Now Apple's found a go-to-market strategy it likes. It's torn up the set-top box and redesigned it. It's finally convinced networks like HBO and Showtime to sell their content over Apple TV without requiring a cable or satellite subscription. And it's gearing up to launch an internet TV subscription service of its own that will encompass local TV as well as pay TV. In the process it's tapping into a massive market that hasn't seen significant innovation in years. Consider this: According to a 2015 U.S. Senate survey, the cable industry makes about $19.5 billion renting cable boxes to the typical American household, which forks over an average of $231 a year for the privilege. And it turns out the typical American household does so because it's the easiest choice -- even though it's typically not a very good one.

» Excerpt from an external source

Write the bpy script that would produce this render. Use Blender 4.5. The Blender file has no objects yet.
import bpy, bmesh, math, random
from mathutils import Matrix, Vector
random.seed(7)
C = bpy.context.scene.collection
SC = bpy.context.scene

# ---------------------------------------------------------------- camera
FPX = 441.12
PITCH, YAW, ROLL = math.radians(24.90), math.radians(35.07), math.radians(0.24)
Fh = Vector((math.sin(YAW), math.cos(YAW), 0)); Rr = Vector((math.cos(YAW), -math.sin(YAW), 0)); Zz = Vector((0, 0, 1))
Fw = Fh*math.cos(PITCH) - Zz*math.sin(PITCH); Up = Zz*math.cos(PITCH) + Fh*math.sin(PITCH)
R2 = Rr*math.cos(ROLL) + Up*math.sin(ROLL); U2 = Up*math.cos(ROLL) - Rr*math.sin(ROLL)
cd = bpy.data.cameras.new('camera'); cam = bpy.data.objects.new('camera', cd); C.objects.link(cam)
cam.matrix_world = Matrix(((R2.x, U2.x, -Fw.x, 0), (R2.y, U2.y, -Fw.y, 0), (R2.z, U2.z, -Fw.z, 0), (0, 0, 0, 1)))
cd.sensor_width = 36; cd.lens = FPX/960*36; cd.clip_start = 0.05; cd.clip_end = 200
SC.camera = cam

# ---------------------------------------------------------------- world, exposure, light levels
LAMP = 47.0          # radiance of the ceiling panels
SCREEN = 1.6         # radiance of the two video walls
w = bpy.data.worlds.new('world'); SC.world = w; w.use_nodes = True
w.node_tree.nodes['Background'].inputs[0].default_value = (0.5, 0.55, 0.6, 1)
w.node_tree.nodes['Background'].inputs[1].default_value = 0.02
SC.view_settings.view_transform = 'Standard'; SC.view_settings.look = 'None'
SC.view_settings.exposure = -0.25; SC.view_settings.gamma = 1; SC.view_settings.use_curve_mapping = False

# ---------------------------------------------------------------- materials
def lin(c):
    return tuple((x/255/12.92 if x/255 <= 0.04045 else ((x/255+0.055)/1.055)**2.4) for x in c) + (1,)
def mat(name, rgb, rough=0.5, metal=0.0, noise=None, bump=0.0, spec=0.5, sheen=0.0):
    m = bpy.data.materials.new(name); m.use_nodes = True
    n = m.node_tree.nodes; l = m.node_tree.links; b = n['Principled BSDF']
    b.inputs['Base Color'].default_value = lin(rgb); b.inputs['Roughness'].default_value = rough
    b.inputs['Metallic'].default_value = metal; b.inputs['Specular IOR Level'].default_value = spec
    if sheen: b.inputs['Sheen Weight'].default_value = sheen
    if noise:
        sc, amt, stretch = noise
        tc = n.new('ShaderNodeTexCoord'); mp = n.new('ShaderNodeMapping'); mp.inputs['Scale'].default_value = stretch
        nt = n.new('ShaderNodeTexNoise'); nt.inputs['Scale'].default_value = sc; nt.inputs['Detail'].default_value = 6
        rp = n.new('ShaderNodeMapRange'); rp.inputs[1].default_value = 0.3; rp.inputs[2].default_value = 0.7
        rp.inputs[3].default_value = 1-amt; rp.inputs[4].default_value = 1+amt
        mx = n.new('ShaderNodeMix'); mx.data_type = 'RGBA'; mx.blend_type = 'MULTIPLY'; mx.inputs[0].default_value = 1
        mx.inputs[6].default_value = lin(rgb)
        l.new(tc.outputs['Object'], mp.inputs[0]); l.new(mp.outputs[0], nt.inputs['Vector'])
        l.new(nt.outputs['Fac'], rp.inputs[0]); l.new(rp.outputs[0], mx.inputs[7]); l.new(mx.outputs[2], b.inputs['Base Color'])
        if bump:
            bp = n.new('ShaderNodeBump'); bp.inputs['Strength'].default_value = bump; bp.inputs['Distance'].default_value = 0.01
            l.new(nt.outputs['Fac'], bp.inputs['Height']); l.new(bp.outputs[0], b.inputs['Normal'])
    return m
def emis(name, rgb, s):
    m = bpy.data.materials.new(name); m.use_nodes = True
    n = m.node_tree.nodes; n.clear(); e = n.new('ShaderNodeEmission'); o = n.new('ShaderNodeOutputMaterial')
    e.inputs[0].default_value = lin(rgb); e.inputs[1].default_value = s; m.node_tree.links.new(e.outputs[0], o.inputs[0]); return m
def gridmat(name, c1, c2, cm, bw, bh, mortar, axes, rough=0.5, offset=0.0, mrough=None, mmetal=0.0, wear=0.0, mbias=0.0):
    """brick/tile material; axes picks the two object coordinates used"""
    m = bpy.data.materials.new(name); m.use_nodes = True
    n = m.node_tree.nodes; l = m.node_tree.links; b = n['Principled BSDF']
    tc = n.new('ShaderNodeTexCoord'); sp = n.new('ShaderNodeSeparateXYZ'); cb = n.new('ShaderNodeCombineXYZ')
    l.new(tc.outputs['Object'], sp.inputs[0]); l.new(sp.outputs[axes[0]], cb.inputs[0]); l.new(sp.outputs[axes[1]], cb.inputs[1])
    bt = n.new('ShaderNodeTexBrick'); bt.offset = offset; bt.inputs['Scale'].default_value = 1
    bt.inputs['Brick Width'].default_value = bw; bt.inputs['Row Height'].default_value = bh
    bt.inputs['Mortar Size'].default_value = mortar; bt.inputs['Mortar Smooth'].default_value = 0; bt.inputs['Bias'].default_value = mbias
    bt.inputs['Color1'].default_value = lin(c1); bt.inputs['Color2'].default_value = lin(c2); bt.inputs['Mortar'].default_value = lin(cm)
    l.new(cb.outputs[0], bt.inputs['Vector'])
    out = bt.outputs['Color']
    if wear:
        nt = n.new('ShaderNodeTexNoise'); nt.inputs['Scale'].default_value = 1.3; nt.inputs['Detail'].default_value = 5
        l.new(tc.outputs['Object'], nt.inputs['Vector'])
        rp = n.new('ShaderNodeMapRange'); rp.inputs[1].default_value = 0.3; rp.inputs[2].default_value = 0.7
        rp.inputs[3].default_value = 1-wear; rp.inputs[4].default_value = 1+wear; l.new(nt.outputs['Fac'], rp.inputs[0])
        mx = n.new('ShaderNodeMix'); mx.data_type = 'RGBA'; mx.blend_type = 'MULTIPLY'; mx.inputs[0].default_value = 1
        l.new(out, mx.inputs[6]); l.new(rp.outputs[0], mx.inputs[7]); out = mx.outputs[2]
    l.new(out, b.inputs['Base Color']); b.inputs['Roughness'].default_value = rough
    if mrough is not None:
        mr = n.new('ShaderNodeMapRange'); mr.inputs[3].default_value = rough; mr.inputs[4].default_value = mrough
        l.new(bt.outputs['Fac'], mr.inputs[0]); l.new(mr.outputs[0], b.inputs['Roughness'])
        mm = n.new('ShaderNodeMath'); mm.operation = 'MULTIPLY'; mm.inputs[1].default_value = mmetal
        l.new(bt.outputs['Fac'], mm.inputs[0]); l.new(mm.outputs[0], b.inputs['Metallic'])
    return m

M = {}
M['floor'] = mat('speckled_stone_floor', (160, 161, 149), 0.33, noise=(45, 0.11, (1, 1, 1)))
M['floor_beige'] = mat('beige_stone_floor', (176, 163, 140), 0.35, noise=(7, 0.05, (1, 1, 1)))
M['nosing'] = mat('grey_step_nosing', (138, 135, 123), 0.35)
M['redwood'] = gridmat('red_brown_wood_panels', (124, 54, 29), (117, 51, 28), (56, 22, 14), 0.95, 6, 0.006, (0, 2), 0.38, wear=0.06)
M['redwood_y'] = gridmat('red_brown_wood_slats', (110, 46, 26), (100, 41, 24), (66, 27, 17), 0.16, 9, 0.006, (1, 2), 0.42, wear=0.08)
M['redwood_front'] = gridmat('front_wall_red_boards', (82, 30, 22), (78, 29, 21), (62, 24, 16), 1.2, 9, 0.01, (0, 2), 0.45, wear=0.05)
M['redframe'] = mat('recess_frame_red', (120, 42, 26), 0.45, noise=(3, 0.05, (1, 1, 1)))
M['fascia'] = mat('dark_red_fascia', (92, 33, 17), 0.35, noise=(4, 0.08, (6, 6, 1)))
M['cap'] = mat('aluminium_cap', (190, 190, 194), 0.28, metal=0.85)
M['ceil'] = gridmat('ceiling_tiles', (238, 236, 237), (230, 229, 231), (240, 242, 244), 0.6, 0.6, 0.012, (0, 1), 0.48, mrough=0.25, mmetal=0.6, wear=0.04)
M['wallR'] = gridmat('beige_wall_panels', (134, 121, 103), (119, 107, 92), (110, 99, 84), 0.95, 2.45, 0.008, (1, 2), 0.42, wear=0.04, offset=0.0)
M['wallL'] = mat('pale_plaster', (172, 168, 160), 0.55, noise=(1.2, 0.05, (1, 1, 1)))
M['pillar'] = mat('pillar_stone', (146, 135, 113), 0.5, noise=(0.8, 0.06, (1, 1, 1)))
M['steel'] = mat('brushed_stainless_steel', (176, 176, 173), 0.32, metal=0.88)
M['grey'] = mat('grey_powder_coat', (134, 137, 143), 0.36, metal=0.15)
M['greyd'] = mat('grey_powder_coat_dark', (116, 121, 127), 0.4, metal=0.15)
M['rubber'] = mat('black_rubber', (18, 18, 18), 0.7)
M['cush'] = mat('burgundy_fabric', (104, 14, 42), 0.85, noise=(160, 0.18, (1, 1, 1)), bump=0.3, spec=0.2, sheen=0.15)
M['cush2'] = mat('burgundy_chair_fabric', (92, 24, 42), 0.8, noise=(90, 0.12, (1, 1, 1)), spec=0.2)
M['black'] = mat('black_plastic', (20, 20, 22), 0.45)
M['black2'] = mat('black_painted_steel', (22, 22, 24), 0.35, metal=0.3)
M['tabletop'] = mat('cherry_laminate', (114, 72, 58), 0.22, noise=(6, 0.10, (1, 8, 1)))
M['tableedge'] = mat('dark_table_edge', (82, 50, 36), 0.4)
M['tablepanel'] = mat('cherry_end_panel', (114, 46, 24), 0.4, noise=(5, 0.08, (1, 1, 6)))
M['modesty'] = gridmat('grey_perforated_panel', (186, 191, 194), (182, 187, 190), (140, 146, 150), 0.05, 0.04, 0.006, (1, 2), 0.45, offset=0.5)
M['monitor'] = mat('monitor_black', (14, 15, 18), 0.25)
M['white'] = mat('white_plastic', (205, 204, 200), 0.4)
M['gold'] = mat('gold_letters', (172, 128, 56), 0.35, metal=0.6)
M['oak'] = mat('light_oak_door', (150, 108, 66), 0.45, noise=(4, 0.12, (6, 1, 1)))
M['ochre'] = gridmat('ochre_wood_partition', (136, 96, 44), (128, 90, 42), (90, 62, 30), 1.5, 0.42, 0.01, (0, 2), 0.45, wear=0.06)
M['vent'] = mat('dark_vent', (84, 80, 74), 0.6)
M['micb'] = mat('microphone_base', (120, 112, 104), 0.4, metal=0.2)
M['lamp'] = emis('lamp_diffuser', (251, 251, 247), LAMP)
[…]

What might happen if the typical American household were to be offered a better option? Something easily purchased, easily installed, easily navigated, easily updated, and easily populated with games and apps built by legions of iOS developers eager for a new platform that will bring their work to the living room. What might happen if the typical American household were to be offered a set-top box with cable channels that are apps, and a remote that doesn't look like a graphing calculator? A set-top box attached to an iTunes account, not a cable bill; a set-top box that, forgive the reference, "just works"? Will the typical American household keep the cord and its monthly set-top box rental fees, or will it cut it once and for all?

The new Apple TV will ship in late October. Price: $149 for 32GB of storage and $199 for 64GB.